## Do this
Do not copy the pictures; transcribe all other material exactly.

## Data provided
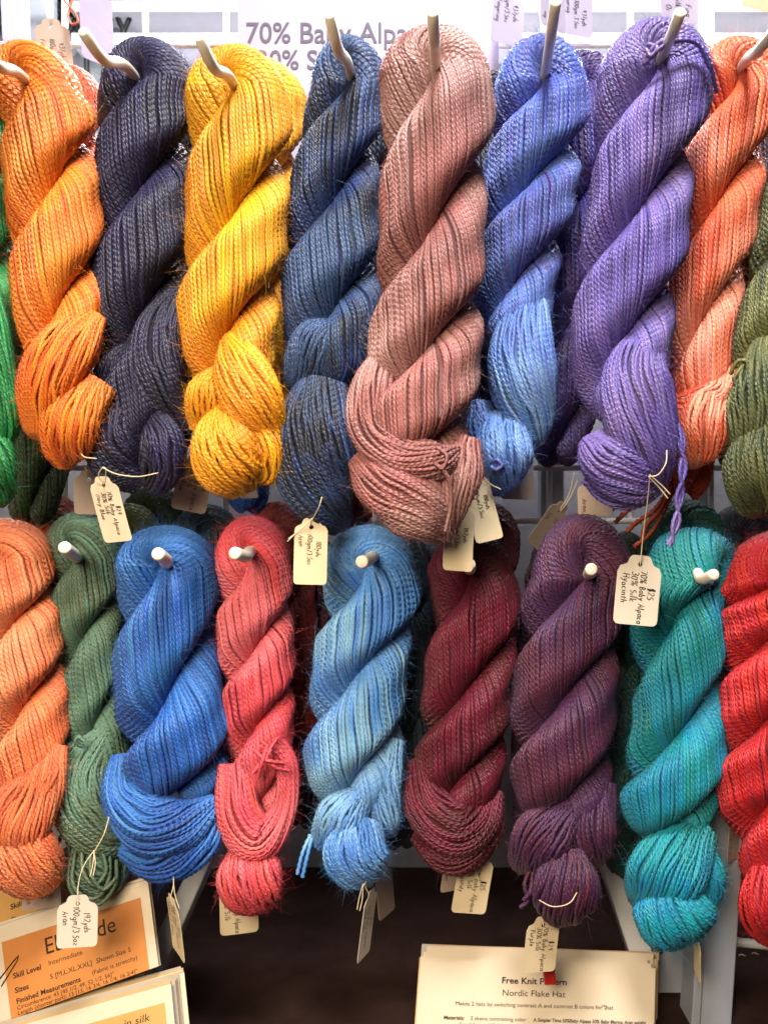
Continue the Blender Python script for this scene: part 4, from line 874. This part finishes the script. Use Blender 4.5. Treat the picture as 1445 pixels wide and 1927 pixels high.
# sign behind the pegs
sg = thing('fibre_sign', 'large frosted sign reading 70% Baby Alpaca 30% Silk behind the top row', 'sign', tuple(P(700, 60, GY - .012)))
S = Sheet(P(448, -60, GY - .012), P(938, -60, GY - .012), P(938, 300, GY - .012), P(448, 300, GY - .012), 490, 360)
S.slab('sign_sheet', 0, 0, 490, 360, 0, .0008, M_SIGN, sg)
S.text('70% Baby Alpaca', 14, 141, 55, M_SIGNINK, sg, .010, squeeze=.93); S.text('30% Silk', 34, 191, 52, M_SIGNINK, sg, .010, squeeze=.93)
# pale ledges on the wall behind the top row
for y0, hh, nm in ((34, 22, 'upper pale ledge on the wall behind the periwinkle and lilac skeins'), (92, 18, 'lower pale ledge on the wall behind the periwinkle and lilac skeins')):
    t = thing('wall_ledge', nm, 'wall ledge', tuple(P(700, y0, .42)))
    obj('ledge_board', *beam_mesh(P(150, y0, .42), P(1700, y0, .42), pw(hh, .42), .045), plain('lilac_grey_ledge', '#f0eff8', .6, .3, .05), t)
# black wire shelf far behind, upper corner
b = thing('wire_bin', 'black scrolled wire bin seen far behind the top of the bright orange skein', 'wire bin', tuple(P(80, 60, .40)))
obj('bin_back', *beam_mesh(P(60, -120, .43), P(60, 220, .43), pw(330, .43), .004), M_DARKSH, b)
ms = []
for x0 in range(-90, 240, 34):
    ms.append(rod_mesh([P(x0, -120, .41), P(x0 + 4, 20, .41), P(x0 + 16, 60, .41), P(x0 + 16, 130, .41), P(x0 + 26, 160, .41), P(x0 + 30, 210, .41)], .0035, 6))
    ms.append(rod_mesh([P(x0 + 34, 20, .41), P(x0 + 17, 62, .41)], .0030, 6))
ms.append(rod_mesh([P(-100, 22, .41), P(225, 22, .41)], .006, 6)); ms.append(rod_mesh([P(-100, -8, .41), P(225, -8, .41)], .006, 6))
obj('scroll_lattice', *join(ms), M_BLACKW, b, True)
# a few bits of lint on the cloth
for x, y in ((1390, 1800), (1414, 1797), (1284, 1800)):
    yy = TAB_Z * F_PX / -(y - VY) - CAM_D; q = P(x, y, yy)
    o = rod('lint', [q + Vector((0, 0, .001)), q + Vector((.003, .002, .0012)), q + Vector((.006, -.001, .001))], .0005, M_PAPER, None, 5, 8)
    o['label'] = 'pale scrap of lint lying on the dark brown cloth'; o['category'] = 'lint'; o['group'] = 'lint on the brown cloth'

## Complete answer
Continue the Blender Python script for this scene: part 4, from line 874. This part finishes the script. Use Blender 4.5. Treat the picture as 1445 pixels wide and 1927 pixels high.
# sign behind the pegs
sg = thing('fibre_sign', 'large frosted sign reading 70% Baby Alpaca 30% Silk behind the top row', 'sign', tuple(P(700, 60, GY - .012)))
S = Sheet(P(448, -60, GY - .012), P(938, -60, GY - .012), P(938, 300, GY - .012), P(448, 300, GY - .012), 490, 360)
S.slab('sign_sheet', 0, 0, 490, 360, 0, .0008, M_SIGN, sg)
S.text('70% Baby Alpaca', 14, 141, 55, M_SIGNINK, sg, .010, squeeze=.93); S.text('30% Silk', 34, 191, 52, M_SIGNINK, sg, .010, squeeze=.93)
# pale ledges on the wall behind the top row
for y0, hh, nm in ((34, 22, 'upper pale ledge on the wall behind the periwinkle and lilac skeins'), (92, 18, 'lower pale ledge on the wall behind the periwinkle and lilac skeins')):
    t = thing('wall_ledge', nm, 'wall ledge', tuple(P(700, y0, .42)))
    obj('ledge_board', *beam_mesh(P(150, y0, .42), P(1700, y0, .42), pw(hh, .42), .045), plain('lilac_grey_ledge', '#f0eff8', .6, .3, .05), t)
# black wire shelf far behind, upper corner
b = thing('wire_bin', 'black scrolled wire bin seen far behind the top of the bright orange skein', 'wire bin', tuple(P(80, 60, .40)))
obj('bin_back', *beam_mesh(P(60, -120, .43), P(60, 220, .43), pw(330, .43), .004), M_DARKSH, b)
ms = []
for x0 in range(-90, 240, 34):
    ms.append(rod_mesh([P(x0, -120, .41), P(x0 + 4, 20, .41), P(x0 + 16, 60, .41), P(x0 + 16, 130, .41), P(x0 + 26, 160, .41), P(x0 + 30, 210, .41)], .0035, 6))
    ms.append(rod_mesh([P(x0 + 34, 20, .41), P(x0 + 17, 62, .41)], .0030, 6))
ms.append(rod_mesh([P(-100, 22, .41), P(225, 22, .41)], .006, 6)); ms.append(rod_mesh([P(-100, -8, .41), P(225, -8, .41)], .006, 6))
obj('scroll_lattice', *join(ms), M_BLACKW, b, True)
# a few bits of lint on the cloth
for x, y in ((1390, 1800), (1414, 1797), (1284, 1800)):
    yy = TAB_Z * F_PX / -(y - VY) - CAM_D; q = P(x, y, yy)
    o = rod('lint', [q + Vector((0, 0, .001)), q + Vector((.003, .002, .0012)), q + Vector((.006, -.001, .001))], .0005, M_PAPER, None, 5, 8)
    o['label'] = 'pale scrap of lint lying on the dark brown cloth'; o['category'] = 'lint'; o['group'] = 'lint on the brown cloth'